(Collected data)
+++

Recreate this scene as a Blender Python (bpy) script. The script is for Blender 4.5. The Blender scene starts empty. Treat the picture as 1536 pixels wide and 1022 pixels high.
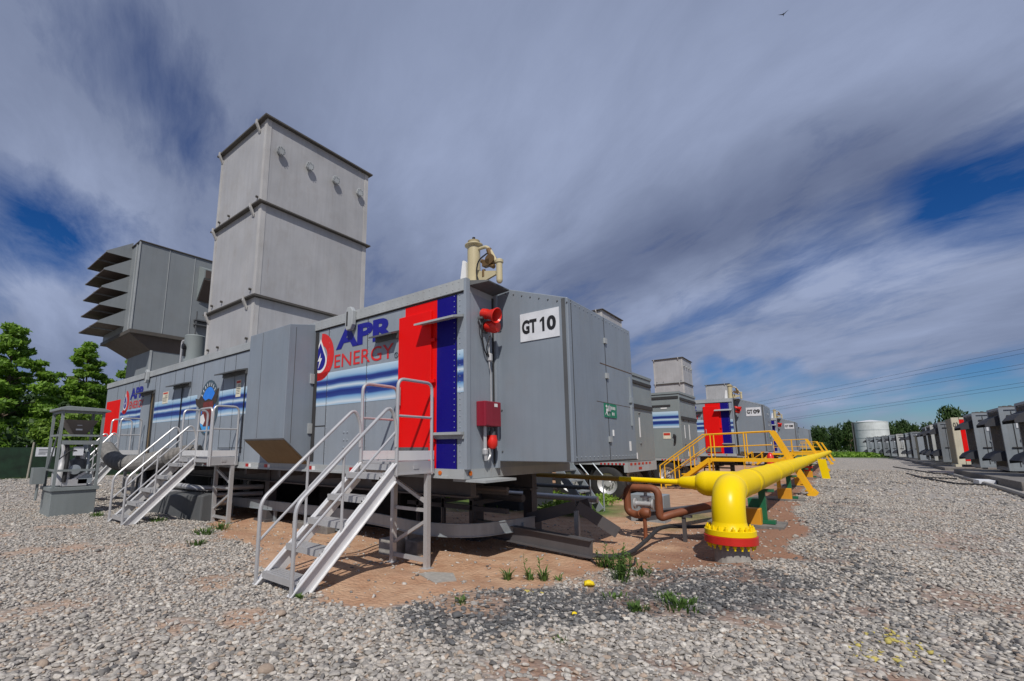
# Power-station yard: turbine trailers, gas main, gravel.
import bpy, bmesh, math, random
import numpy as np
from mathutils import Vector, Matrix
random.seed(7); rng = np.random.default_rng(11)
R = math.radians
sc = bpy.context.scene
COL = sc.collection

CAM_R = [[0.776992, -0.102734, -0.62107], [0.629505, 0.123023, 0.767195], [-0.002411, -0.987072, 0.16026]]
CAM_LENS = 16.21270; CAM_SX = 0.047262; CAM_SY = 0.032276
SKY_V = .50
SKY_BAND = -2.7363
SKY_GAPS = [([-0.944, 0.045, 0.326], .15, .11), ([-0.939, 0.102, 0.329], .13, .10), ([-0.929, 0.156, 0.335], .10, .07), ([-0.91, 0.203, 0.36], .08, .05), ([-0.798, 0.17, 0.578], .16, .055), ([-0.78, 0.283, 0.558], .13, .05), ([-0.806, 0.083, 0.586], .18, .05), ([-0.86, 0.271, 0.433], .12, .05), ([0.227, 0.906, 0.357], .12, .12), ([0.187, 0.916, 0.355], .11, .08), ([0.135, 0.924, 0.357], .06, .07), ([-0.176, 0.974, 0.146], .04, .16), ([-0.123, 0.983, 0.136], .04, .16), ([-0.063, 0.99, 0.127], .04, .14), ([-0.098, 0.992, 0.074], .05, .10), ([-0.004, 0.997, 0.074], .06, .14), ([0.077, 0.995, 0.061], .07, .16), ([0.149, 0.986, 0.068], .07, .16), ([0.205, 0.976, 0.078], .07, .16)]
SKY_DARK = [([0.177, 0.899, 0.401], .14, .12), ([0.089, 0.904, 0.419], .14, .12), ([-0.011, 0.908, 0.42], .14, .12), ([-0.12, 0.906, 0.407], .14, .11), ([-0.246, 0.891, 0.381], .12, .10), ([-0.375, 0.867, 0.329], .10, .06), ([-0.749, 0.245, 0.615], .28, .05), ([0.121, 0.824, 0.554], .36, -.13), ([-0.464, 0.585, 0.665], .40, -.15), ([-0.165, 0.752, 0.638], .3, -.06), ([-0.313, 0.914, 0.257], .08, -.09), ([-0.192, 0.939, 0.287], .10, -.14), ([-0.062, 0.949, 0.311], .10, -.10), ([0.064, 0.946, 0.317], .12, -.09), ([0.171, 0.938, 0.303], .10, -.06), ([0.053, 0.977, 0.205], .24, -.13), ([-0.19, 0.957, 0.218], .15, -.04), ([-0.903, 0.144, 0.404], .14, -.08), ([-0.964, 0.124, 0.234], .14, -.08)]
SKY_CLOUD = [(0, (.95, 1.2, 2.1)), (.40, (1.6, 1.95, 3.05)), (.70, (2.35, 2.8, 4.1)), (1, (3.4, 4.0, 5.7))]
# ------------------------------------------------------------------ materials
def nodes_of(name):
    m = bpy.data.materials.new(name); m.use_nodes = True
    nt = m.node_tree; nt.nodes.clear()
    out = nt.nodes.new('ShaderNodeOutputMaterial')
    b = nt.nodes.new('ShaderNodeBsdfPrincipled')
    nt.links.new(b.outputs[0], out.inputs[0])
    return m, nt, b
def N(nt, typ, **kw):
    n = nt.nodes.new('ShaderNode' + typ)
    for k, v in kw.items():
        if k in n.inputs.keys(): n.inputs[k].default_value = v
        else: setattr(n, k, v)
    return n
def mixc(nt, fac, a, b, blend='MIX'):
    n = nt.nodes.new('ShaderNodeMix'); n.data_type = 'RGBA'; n.blend_type = blend
    for sock, val in ((n.inputs[0], fac), (n.inputs[6], a), (n.inputs[7], b)):
        if isinstance(val, bpy.types.NodeSocket): nt.links.new(val, sock)
        elif isinstance(val, (int, float)): sock.default_value = val
        else: sock.default_value = (*val, 1) if len(val) == 3 else val
    return n.outputs[2]
def math_(nt, op, a, b=None, clamp=False):
    n = nt.nodes.new('ShaderNodeMath'); n.operation = op; n.use_clamp = clamp
    for i, val in enumerate((a, b)):
        if val is None: continue
        if isinstance(val, bpy.types.NodeSocket): nt.links.new(val, n.inputs[i])
        else: n.inputs[i].default_value = val
    return n.outputs[0]
def maprange(nt, v, a, b, c=0.0, d=1.0):
    n = nt.nodes.new('ShaderNodeMapRange'); n.clamp = True
    nt.links.new(v, n.inputs[0])
    for i, x in zip((1, 2, 3, 4), (a, b, c, d)): n.inputs[i].default_value = x
    return n.outputs[0]
def ramp(nt, v, stops, interp='LINEAR'):
    n = nt.nodes.new('ShaderNodeValToRGB'); n.color_ramp.interpolation = interp
    e = n.color_ramp.elements
    while len(e) < len(stops): e.new(0.5)
    for el, (p, c) in zip(e, stops): el.position = p; el.color = (*c, 1)
    if v is not None: nt.links.new(v, n.inputs[0])
    return n.outputs[0]
def coords(nt, scale=(1, 1, 1), loc=(0, 0, 0), kind='Object'):
    t = nt.nodes.new('ShaderNodeTexCoord'); mp = nt.nodes.new('ShaderNodeMapping')
    mp.inputs['Scale'].default_value = scale; mp.inputs['Location'].default_value = loc
    nt.links.new(t.outputs[kind], mp.inputs[0]); return mp.outputs[0]
def noise(nt, vec, scale, detail=4, rough=.55, dist=0.0):
    n = N(nt, 'TexNoise'); n.inputs['Scale'].default_value = scale; n.inputs['Detail'].default_value = detail
    n.inputs['Roughness'].default_value = rough; n.inputs['Distortion'].default_value = dist
    nt.links.new(vec, n.inputs['Vector']); return n.outputs['Fac']
def bump(nt, b, h, strength=.3, dist=.02):
    n = nt.nodes.new('ShaderNodeBump'); n.inputs['Strength'].default_value = strength; n.inputs['Distance'].default_value = dist
    nt.links.new(h, n.inputs['Height']); nt.links.new(n.outputs[0], b.inputs['Normal'])

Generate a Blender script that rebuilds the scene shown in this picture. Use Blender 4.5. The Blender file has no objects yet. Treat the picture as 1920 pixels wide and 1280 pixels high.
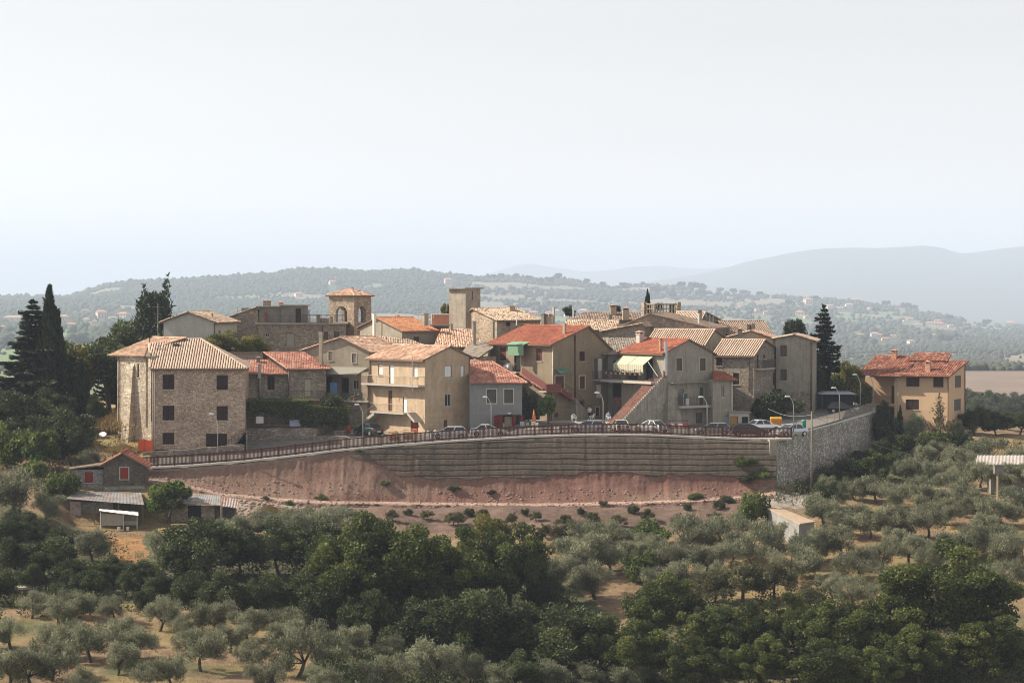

+++

> Directive: Retype the records exactly. Any image in them should not appear in what you write.

> Reply to the task:
Recreate this scene as a Blender Python (bpy) script. The script is for Blender 4.5. The Blender scene starts empty. Treat the picture as 1536 pixels wide and 1022 pixels high.
# Power-station yard: turbine trailers, gas main, gravel.
import bpy, bmesh, math, random
import numpy as np
from mathutils import Vector, Matrix
random.seed(7); rng = np.random.default_rng(11)
R = math.radians
sc = bpy.context.scene
COL = sc.collection

CAM_R = [[0.776992, -0.102734, -0.62107], [0.629505, 0.123023, 0.767195], [-0.002411, -0.987072, 0.16026]]
CAM_LENS = 16.21270; CAM_SX = 0.047262; CAM_SY = 0.032276
SKY_V = .50
SKY_BAND = -2.7363
SKY_GAPS = [([-0.944, 0.045, 0.326], .15, .11), ([-0.939, 0.102, 0.329], .13, .10), ([-0.929, 0.156, 0.335], .10, .07), ([-0.91, 0.203, 0.36], .08, .05), ([-0.798, 0.17, 0.578], .16, .055), ([-0.78, 0.283, 0.558], .13, .05), ([-0.806, 0.083, 0.586], .18, .05), ([-0.86, 0.271, 0.433], .12, .05), ([0.227, 0.906, 0.357], .12, .12), ([0.187, 0.916, 0.355], .11, .08), ([0.135, 0.924, 0.357], .06, .07), ([-0.176, 0.974, 0.146], .04, .16), ([-0.123, 0.983, 0.136], .04, .16), ([-0.063, 0.99, 0.127], .04, .14), ([-0.098, 0.992, 0.074], .05, .10), ([-0.004, 0.997, 0.074], .06, .14), ([0.077, 0.995, 0.061], .07, .16), ([0.149, 0.986, 0.068], .07, .16), ([0.205, 0.976, 0.078], .07, .16)]
SKY_DARK = [([0.177, 0.899, 0.401], .14, .12), ([0.089, 0.904, 0.419], .14, .12), ([-0.011, 0.908, 0.42], .14, .12), ([-0.12, 0.906, 0.407], .14, .11), ([-0.246, 0.891, 0.381], .12, .10), ([-0.375, 0.867, 0.329], .10, .06), ([-0.749, 0.245, 0.615], .28, .05), ([0.121, 0.824, 0.554], .36, -.13), ([-0.464, 0.585, 0.665], .40, -.15), ([-0.165, 0.752, 0.638], .3, -.06), ([-0.313, 0.914, 0.257], .08, -.09), ([-0.192, 0.939, 0.287], .10, -.14), ([-0.062, 0.949, 0.311], .10, -.10), ([0.064, 0.946, 0.317], .12, -.09), ([0.171, 0.938, 0.303], .10, -.06), ([0.053, 0.977, 0.205], .24, -.13), ([-0.19, 0.957, 0.218], .15, -.04), ([-0.903, 0.144, 0.404], .14, -.08), ([-0.964, 0.124, 0.234], .14, -.08)]
SKY_CLOUD = [(0, (.95, 1.2, 2.1)), (.40, (1.6, 1.95, 3.05)), (.70, (2.35, 2.8, 4.1)), (1, (3.4, 4.0, 5.7))]
# ------------------------------------------------------------------ materials
def nodes_of(name):
    m = bpy.data.materials.new(name); m.use_nodes = True
    nt = m.node_tree; nt.nodes.clear()
    out = nt.nodes.new('ShaderNodeOutputMaterial')
    b = nt.nodes.new('ShaderNodeBsdfPrincipled')
    nt.links.new(b.outputs[0], out.inputs[0])
    return m, nt, b
def N(nt, typ, **kw):
    n = nt.nodes.new('ShaderNode' + typ)
    for k, v in kw.items():
        if k in n.inputs.keys(): n.inputs[k].default_value = v
        else: setattr(n, k, v)
    return n
def mixc(nt, fac, a, b, blend='MIX'):
    n = nt.nodes.new('ShaderNodeMix'); n.data_type = 'RGBA'; n.blend_type = blend
    for sock, val in ((n.inputs[0], fac), (n.inputs[6], a), (n.inputs[7], b)):
        if isinstance(val, bpy.types.NodeSocket): nt.links.new(val, sock)
        elif isinstance(val, (int, float)): sock.default_value = val
        else: sock.default_value = (*val, 1) if len(val) == 3 else val
    return n.outputs[2]
def math_(nt, op, a, b=None, clamp=False):
    n = nt.nodes.new('ShaderNodeMath'); n.operation = op; n.use_clamp = clamp
    for i, val in enumerate((a, b)):
        if val is None: continue
        if isinstance(val, bpy.types.NodeSocket): nt.links.new(val, n.inputs[i])
        else: n.inputs[i].default_value = val
    return n.outputs[0]
def maprange(nt, v, a, b, c=0.0, d=1.0):
    n = nt.nodes.new('ShaderNodeMapRange'); n.clamp = True
    nt.links.new(v, n.inputs[0])
    for i, x in zip((1, 2, 3, 4), (a, b, c, d)): n.inputs[i].default_value = x
    return n.outputs[0]
def ramp(nt, v, stops, interp='LINEAR'):
    n = nt.nodes.new('ShaderNodeValToRGB'); n.color_ramp.interpolation = interp
    e = n.color_ramp.elements
    while len(e) < len(stops): e.new(0.5)
    for el, (p, c) in zip(e, stops): el.position = p; el.color = (*c, 1)
    if v is not None: nt.links.new(v, n.inputs[0])
    return n.outputs[0]
def coords(nt, scale=(1, 1, 1), loc=(0, 0, 0), kind='Object'):
    t = nt.nodes.new('ShaderNodeTexCoord'); mp = nt.nodes.new('ShaderNodeMapping')
    mp.inputs['Scale'].default_value = scale; mp.inputs['Location'].default_value = loc
    nt.links.new(t.outputs[kind], mp.inputs[0]); return mp.outputs[0]
def noise(nt, vec, scale, detail=4, rough=.55, dist=0.0):
    n = N(nt, 'TexNoise'); n.inputs['Scale'].default_value = scale; n.inputs['Detail'].default_value = detail
    n.inputs['Roughness'].default_value = rough; n.inputs['Distortion'].default_value = dist
    nt.links.new(vec, n.inputs['Vector']); return n.outputs['Fac']
def bump(nt, b, h, strength=.3, dist=.02):
    n = nt.nodes.new('ShaderNodeBump'); n.inputs['Strength'].default_value = strength; n.inputs['Distance'].default_value = dist
    nt.links.new(h, n.inputs['Height']); nt.links.new(n.outputs[0], b.inputs['Normal'])

Generate a Blender script that rebuilds the scene shown in this picture. Use Blender 4.5. The Blender file has no objects yet. Treat the picture as 1920 pixels wide and 1280 pixels high.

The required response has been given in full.